Even better, this game answers the question that the media has been asking for months–how will director Peter Berg dramatize a board game? For potential ticket buyers who don’t want to read interviews with the director, this game intuitively shows viewers how the film relates to the strategy game, illustrating the plot in an interactive format that can be shared with friends. In writing classes, instructors often use the phrase show, don’t tell, meaning that as a writer you need to give readers information and let them draw their own conclusions. That’s exactly what this game does. As soon as you see it, you know what the film’s about.

3. Shred Your Street

This is just plain fun. Shred Your Street uses an online mapping service (looks like Google Maps) to create a short film in which the aliens from the Battleship film fire “shredders” to destroy the address you enter on the landing page.
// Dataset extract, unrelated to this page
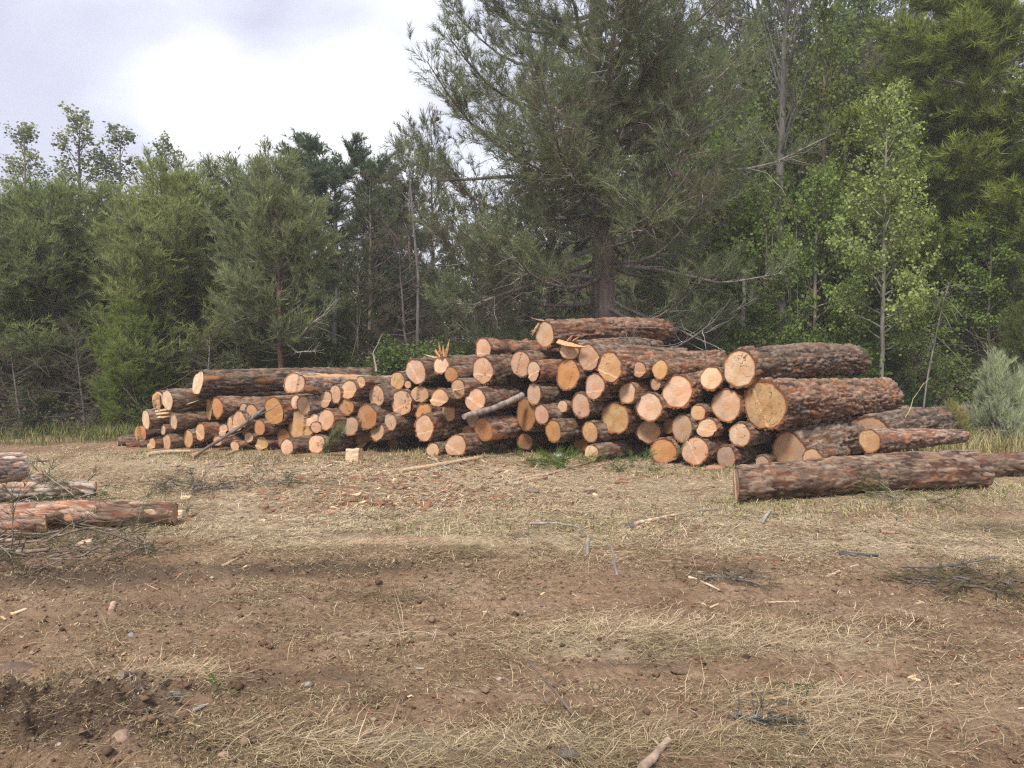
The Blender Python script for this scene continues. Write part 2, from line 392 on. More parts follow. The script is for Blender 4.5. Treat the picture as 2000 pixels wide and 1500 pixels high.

You can watch the aliens launch an attack on any building you choose–your local Taco Bell, the post office or your ex’s house (Whoops! Did I say that out loud?).

This interface is fun, entertaining and captures the spirit of the film, which is an action film with lots of special effects. It will help fans and viewers get past the intellectual dialogue about what the film should or should not be, and connect viewers with what the film’s essence–giant water spouts, flying concrete, alien invaders and non-stop action.

What do you think of the Battleship marketing strategy?